== What this task involves ==
Repeat the records below exactly, leaving out every picture.

— Start of Records for this exercise —

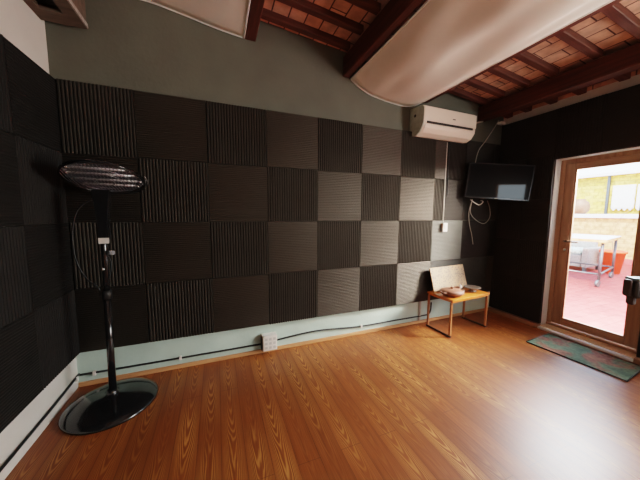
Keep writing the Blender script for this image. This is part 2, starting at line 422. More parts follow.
# skirtings
bm = bmesh.new(); add_box(bm, (0.005, -0.018, 0.0), (W-0.06, 0.0, 0.036), 0.004); struct('baseboard_back', bm, 'trim')
bm = bmesh.new(); add_box(bm, (W-0.075, D1, 0.0), (W, -0.02, 0.05), 0.006); add_box(bm, (W-0.075, -2.3, 0.0), (W, D0, 0.05), 0.006); struct('baseboard_right', bm, 'door_wood_h')

# ------------------------------------------------------------------ door in the right wall
dr = bpy.data.objects.new('door_1', None); C.objects.link(dr); dr.location = (4.80, -1.03, 0); dr['kind'] = 'structure'
FX = 4.80
part('door_frame', 'door_wood', dr, ((FX, D1-.045, 0.06), (FX+.07, D1, DZ)), ((FX, D0, 0.06), (FX+.07, D0+.045, DZ)), ((FX, D0+.045, DZ-.045), (FX+.07, D1-.045, DZ)), bevel=0.004)
y0, y1, z0, z1 = D0+.045, D1-.045, 0.07, DZ-.045      # leaf
part('door_leaf', 'door_wood', dr, ((FX+.01, y1-.085, z0), (FX+.06, y1, z1)), ((FX+.01, y0, z0), (FX+.06, y0+.085, z1)), bevel=0.006)
part('door_rail', 'door_wood_h', dr, ((FX+.012, y0+.085, z0), (FX+.058, y1-.085, z0+.09)), bevel=0.006)
part('door_rail', 'door_wood_h', dr, ((FX+.012, y0+.085, z1-.075), (FX+.058, y1-.085, z1)), bevel=0.006)
part('glazing_bead', 'door_wood', dr, ((FX+.02, y1-.100, z0+.09), (FX+.045, y1-.085, z1-.075)), ((FX+.02, y0+.085, z0+.09), (FX+.045, y0+.10, z1-.075)))
part('glass_pane', 'glass', dr, ((FX+.032, y0+.086, z0+.091), (FX+.036, y1-.086, z1-.076)))
hd = part('door_handle', 'door_wood', dr, ((FX+.001, -.775, 0.93), (FX+.01, -.735, 1.13)), bevel=0.003)
bm = bmesh.new(); add_tube(bm, [(FX+.01, -.755, 1.07), (FX-.045, -.755, 1.07), (FX-.05, -.77, 1.07), (FX-.05, -.88, 1.065)], 0.009, 8); obj('lever', bm, 'chrome', hd)
bm = bmesh.new(); add_tube(bm, [(FX+.005, -.755, 0.97), (FX-.012, -.755, 0.97)], 0.013, 12); obj('key_cylinder', bm, 'chrome', hd)
bm = bmesh.new(); add_box(bm, (W-.02, D0, 0.0), (W+.16, D1, 0.035), 0.004); struct('trim_1', bm, 'sill')
bm = bmesh.new(); add_box(bm, (W-.075, D0, 0.0), (W-.02, D1, 0.028), 0.008); struct('trim_2', bm, 'ext_white')
bm = bmesh.new(); add_box(bm, (FX-.01, D0, 0.035), (FX+.12, D1, 0.062), 0.004); struct('trim_3', bm, 'door_wood_h')

# ------------------------------------------------------------------ ceiling beams and joists
def beam(x0, x1, zb, label):
    bm = bmesh.new(); add_prism(bm, [(x0, zb), (x1, zb), (x1, J(x1)), (x0, J(x0))], 1, -4.69, -0.002)
    es = [e for e in bm.edges]
    bmesh.ops.bevel(bm, geom=es, offset=0.006, segments=1, affect='EDGES')
    o = obj('ceiling_beam', bm, 'beam'); tag(o, label, 'beam', 'big dark ceiling beams'); return o
beam(0.33, 0.42, 2.955, 'dark stained ceiling beam along the outer edge of the left hanging cloth')
beam(1.335, 1.425, 2.868, 'dark stained ceiling beam at the inner edge of the left hanging cloth, first beam from the left')
beam(2.28, 2.355, 2.738, 'dark red stained ceiling beam at the left edge of the large white hanging cloth')
beam(3.29, 3.36, 2.645, 'thin looking dark beam edge along the right side of the large white hanging cloth')
beam(4.20, 4.325, 2.562, 'heavy dark ceiling beam nearest the right wall, above the terrace door')

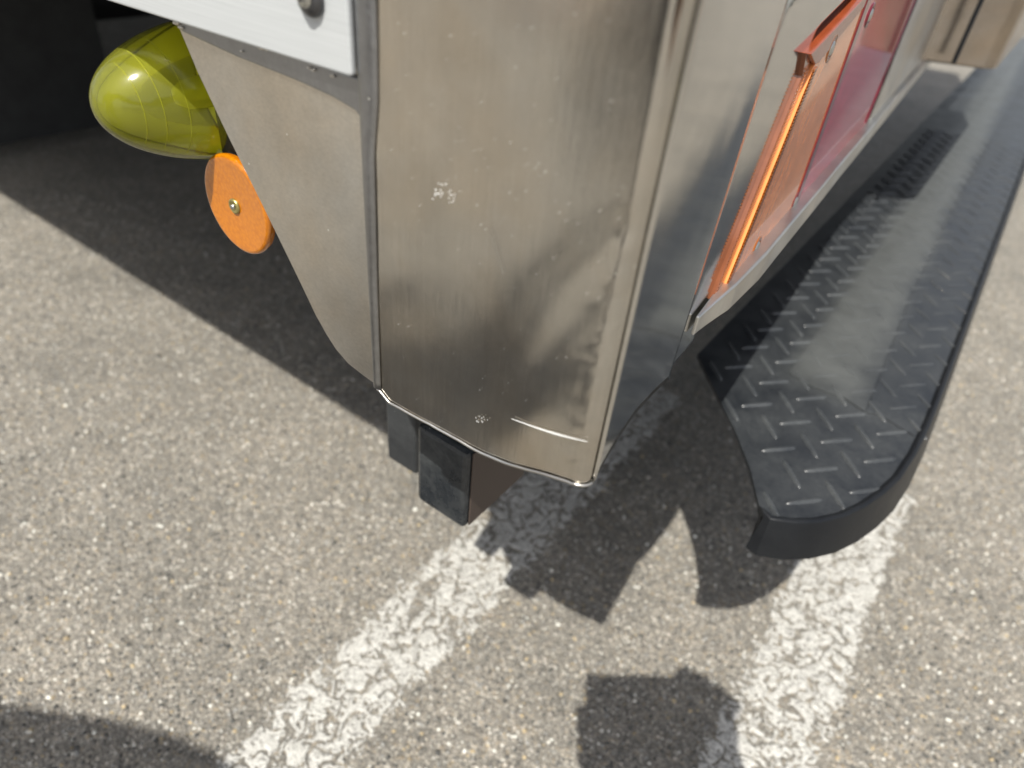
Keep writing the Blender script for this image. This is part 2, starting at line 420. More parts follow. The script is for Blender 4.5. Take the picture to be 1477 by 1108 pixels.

— End of Records for this exercise —

== The solution ==
Keep writing the Blender script for this image. This is part 2, starting at line 422. More parts follow.
# skirtings
bm = bmesh.new(); add_box(bm, (0.005, -0.018, 0.0), (W-0.06, 0.0, 0.036), 0.004); struct('baseboard_back', bm, 'trim')
bm = bmesh.new(); add_box(bm, (W-0.075, D1, 0.0), (W, -0.02, 0.05), 0.006); add_box(bm, (W-0.075, -2.3, 0.0), (W, D0, 0.05), 0.006); struct('baseboard_right', bm, 'door_wood_h')

# ------------------------------------------------------------------ door in the right wall
dr = bpy.data.objects.new('door_1', None); C.objects.link(dr); dr.location = (4.80, -1.03, 0); dr['kind'] = 'structure'
FX = 4.80
part('door_frame', 'door_wood', dr, ((FX, D1-.045, 0.06), (FX+.07, D1, DZ)), ((FX, D0, 0.06), (FX+.07, D0+.045, DZ)), ((FX, D0+.045, DZ-.045), (FX+.07, D1-.045, DZ)), bevel=0.004)
y0, y1, z0, z1 = D0+.045, D1-.045, 0.07, DZ-.045      # leaf
part('door_leaf', 'door_wood', dr, ((FX+.01, y1-.085, z0), (FX+.06, y1, z1)), ((FX+.01, y0, z0), (FX+.06, y0+.085, z1)), bevel=0.006)
part('door_rail', 'door_wood_h', dr, ((FX+.012, y0+.085, z0), (FX+.058, y1-.085, z0+.09)), bevel=0.006)
part('door_rail', 'door_wood_h', dr, ((FX+.012, y0+.085, z1-.075), (FX+.058, y1-.085, z1)), bevel=0.006)
part('glazing_bead', 'door_wood', dr, ((FX+.02, y1-.100, z0+.09), (FX+.045, y1-.085, z1-.075)), ((FX+.02, y0+.085, z0+.09), (FX+.045, y0+.10, z1-.075)))
part('glass_pane', 'glass', dr, ((FX+.032, y0+.086, z0+.091), (FX+.036, y1-.086, z1-.076)))
hd = part('door_handle', 'door_wood', dr, ((FX+.001, -.775, 0.93), (FX+.01, -.735, 1.13)), bevel=0.003)
bm = bmesh.new(); add_tube(bm, [(FX+.01, -.755, 1.07), (FX-.045, -.755, 1.07), (FX-.05, -.77, 1.07), (FX-.05, -.88, 1.065)], 0.009, 8); obj('lever', bm, 'chrome', hd)
bm = bmesh.new(); add_tube(bm, [(FX+.005, -.755, 0.97), (FX-.012, -.755, 0.97)], 0.013, 12); obj('key_cylinder', bm, 'chrome', hd)
bm = bmesh.new(); add_box(bm, (W-.02, D0, 0.0), (W+.16, D1, 0.035), 0.004); struct('trim_1', bm, 'sill')
bm = bmesh.new(); add_box(bm, (W-.075, D0, 0.0), (W-.02, D1, 0.028), 0.008); struct('trim_2', bm, 'ext_white')
bm = bmesh.new(); add_box(bm, (FX-.01, D0, 0.035), (FX+.12, D1, 0.062), 0.004); struct('trim_3', bm, 'door_wood_h')

# ------------------------------------------------------------------ ceiling beams and joists
def beam(x0, x1, zb, label):
    bm = bmesh.new(); add_prism(bm, [(x0, zb), (x1, zb), (x1, J(x1)), (x0, J(x0))], 1, -4.69, -0.002)
    es = [e for e in bm.edges]
    bmesh.ops.bevel(bm, geom=es, offset=0.006, segments=1, affect='EDGES')
    o = obj('ceiling_beam', bm, 'beam'); tag(o, label, 'beam', 'big dark ceiling beams'); return o
beam(0.33, 0.42, 2.955, 'dark stained ceiling beam along the outer edge of the left hanging cloth')
beam(1.335, 1.425, 2.868, 'dark stained ceiling beam at the inner edge of the left hanging cloth, first beam from the left')
beam(2.28, 2.355, 2.738, 'dark red stained ceiling beam at the left edge of the large white hanging cloth')
beam(3.29, 3.36, 2.645, 'thin looking dark beam edge along the right side of the large white hanging cloth')
beam(4.20, 4.325, 2.562, 'heavy dark ceiling beam nearest the right wall, above the terrace door')

Keep writing the Blender script for this image. This is part 2, starting at line 420. More parts follow. The script is for Blender 4.5. Take the picture to be 1477 by 1108 pixels.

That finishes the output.